→ **Exercise prompt**:
In the material below, please retype the lines from the very first through the one with "smooth='all', kind='stuff', fix=False)", exactly and without pictures.

-- START OF Dataset excerpt --

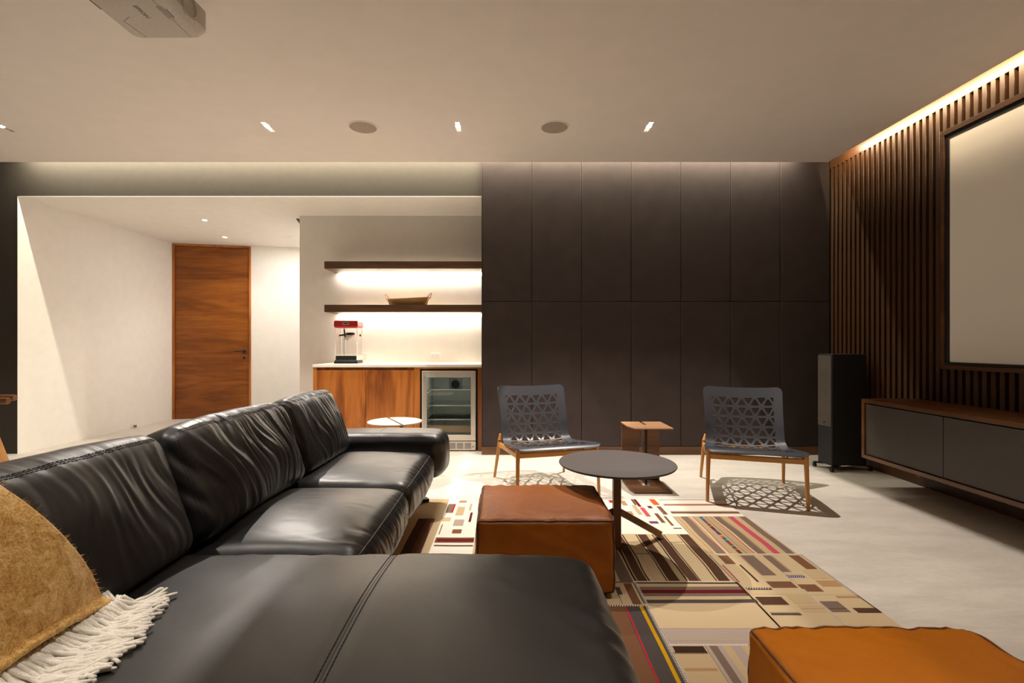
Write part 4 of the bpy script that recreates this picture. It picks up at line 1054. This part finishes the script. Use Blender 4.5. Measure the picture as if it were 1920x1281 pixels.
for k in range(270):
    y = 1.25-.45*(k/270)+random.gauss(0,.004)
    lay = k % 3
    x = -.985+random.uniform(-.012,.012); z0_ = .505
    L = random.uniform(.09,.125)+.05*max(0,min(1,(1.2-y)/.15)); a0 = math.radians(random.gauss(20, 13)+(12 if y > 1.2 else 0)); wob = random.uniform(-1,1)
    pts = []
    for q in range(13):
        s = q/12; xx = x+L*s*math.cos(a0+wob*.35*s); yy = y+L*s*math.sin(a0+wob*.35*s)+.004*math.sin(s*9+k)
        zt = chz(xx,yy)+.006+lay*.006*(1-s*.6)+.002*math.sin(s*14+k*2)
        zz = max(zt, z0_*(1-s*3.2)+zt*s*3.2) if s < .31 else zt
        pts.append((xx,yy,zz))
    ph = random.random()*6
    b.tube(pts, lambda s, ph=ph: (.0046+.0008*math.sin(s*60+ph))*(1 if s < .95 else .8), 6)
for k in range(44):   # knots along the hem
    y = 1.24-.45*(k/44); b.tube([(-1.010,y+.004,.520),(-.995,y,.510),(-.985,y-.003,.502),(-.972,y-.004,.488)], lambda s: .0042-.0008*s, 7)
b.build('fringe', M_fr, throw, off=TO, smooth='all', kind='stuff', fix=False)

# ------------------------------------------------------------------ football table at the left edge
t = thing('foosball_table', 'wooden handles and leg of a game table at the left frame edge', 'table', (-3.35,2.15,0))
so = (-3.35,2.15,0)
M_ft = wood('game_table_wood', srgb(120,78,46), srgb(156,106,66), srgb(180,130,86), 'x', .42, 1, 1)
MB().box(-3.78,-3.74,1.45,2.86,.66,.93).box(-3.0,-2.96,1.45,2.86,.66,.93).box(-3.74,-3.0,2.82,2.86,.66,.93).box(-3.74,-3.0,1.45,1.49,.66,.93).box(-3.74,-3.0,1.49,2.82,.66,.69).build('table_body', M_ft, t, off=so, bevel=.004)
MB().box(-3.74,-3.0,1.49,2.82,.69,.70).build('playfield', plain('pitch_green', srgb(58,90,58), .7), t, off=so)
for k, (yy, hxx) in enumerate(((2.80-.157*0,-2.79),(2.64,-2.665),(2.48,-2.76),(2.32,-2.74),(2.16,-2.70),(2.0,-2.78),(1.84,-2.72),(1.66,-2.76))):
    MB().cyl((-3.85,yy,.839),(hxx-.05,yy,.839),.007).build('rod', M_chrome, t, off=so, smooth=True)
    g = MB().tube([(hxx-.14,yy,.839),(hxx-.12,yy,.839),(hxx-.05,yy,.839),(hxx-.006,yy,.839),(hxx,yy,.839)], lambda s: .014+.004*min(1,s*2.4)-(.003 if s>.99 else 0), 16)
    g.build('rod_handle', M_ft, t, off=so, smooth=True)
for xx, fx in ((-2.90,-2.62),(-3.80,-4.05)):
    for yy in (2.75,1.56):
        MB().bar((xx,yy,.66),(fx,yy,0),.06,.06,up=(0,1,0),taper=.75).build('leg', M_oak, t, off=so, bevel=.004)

-- END OF Dataset excerpt --

→ **Expected answer**:
Write part 4 of the bpy script that recreates this picture. It picks up at line 1054. This part finishes the script. Use Blender 4.5. Measure the picture as if it were 1920x1281 pixels.
for k in range(270):
    y = 1.25-.45*(k/270)+random.gauss(0,.004)
    lay = k % 3
    x = -.985+random.uniform(-.012,.012); z0_ = .505
    L = random.uniform(.09,.125)+.05*max(0,min(1,(1.2-y)/.15)); a0 = math.radians(random.gauss(20, 13)+(12 if y > 1.2 else 0)); wob = random.uniform(-1,1)
    pts = []
    for q in range(13):
        s = q/12; xx = x+L*s*math.cos(a0+wob*.35*s); yy = y+L*s*math.sin(a0+wob*.35*s)+.004*math.sin(s*9+k)
        zt = chz(xx,yy)+.006+lay*.006*(1-s*.6)+.002*math.sin(s*14+k*2)
        zz = max(zt, z0_*(1-s*3.2)+zt*s*3.2) if s < .31 else zt
        pts.append((xx,yy,zz))
    ph = random.random()*6
    b.tube(pts, lambda s, ph=ph: (.0046+.0008*math.sin(s*60+ph))*(1 if s < .95 else .8), 6)
for k in range(44):   # knots along the hem
    y = 1.24-.45*(k/44); b.tube([(-1.010,y+.004,.520),(-.995,y,.510),(-.985,y-.003,.502),(-.972,y-.004,.488)], lambda s: .0042-.0008*s, 7)
b.build('fringe', M_fr, throw, off=TO, smooth='all', kind='stuff', fix=False)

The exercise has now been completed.